Best places to stay in Dublin
The Brooks Hotel on Drury Street provides an excellent base for exploring the city without being too close to any raucous bars. Head concierge, Connor, offers a warm welcome and detailed knowledge of the city’s cafés, pubs, and restaurants, and the hotel’s own Francesca’s Restaurant serves the best full Irish breakfast I’ve eaten to date.
Located in the heart of the city, The Fitzwilliam Hotel offers excellent views of Saint Stephen’s Green and bright, spacious rooms. The hotel has both a spa and the Inn on the Green, its own in-house pub that also serves afternoon tea.
What to eat and drink in Dublin
Dublin’s thriving restaurant scene includes both the latest in fusion cuisine and old-fashioned meat-and-potatoes meals.
Guinness is the best-known beer in the city, but not the only one. The Galway Bay Brewery operates a clutch of brewpubs across Ireland, which stock a range of local beers. I suggest the Beer Market, on High Street in Christchurch, and Against the Grain, on Wexford Street. Both serve local brews on tap, including Althea, a hoppy American-style pale ale, and Of Foam and Fury, a double IPA, as well as heavier stouts and porters. I usually order a flight so I can sample a wide variety in one sitting.
Boxty is a traditionally Irish dish, a potato-based pancake somewhere between a latke and a scone. Gallagher’s Boxty House in the fashionable Temple Bar district puts a twist on these humble little cakes, stuffing them with everything from vegetarian chili to beef medallions with a creamy mushroom sauce. It’s very popular with the locals, so be sure to call ahead for reservations.
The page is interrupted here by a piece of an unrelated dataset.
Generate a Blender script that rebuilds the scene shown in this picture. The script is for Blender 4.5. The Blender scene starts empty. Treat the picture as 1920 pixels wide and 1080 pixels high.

I’m particularly fond of Irish milk, cream, butter and, especially, ice cream. And my preferred ice cream comes from Murphy’s on Wicklow Street. The Dingle-based creamery offers the standard options, like coffee and butterscotch, but also a range of more unusual flavors, including caraway, gin, Dingle sea salt, and Irish whiskey.
Best time to visit Dublin
The weather is best in April and May, which allows you to avoid the summertime crowds. September and October also have good weather and are great times to visit.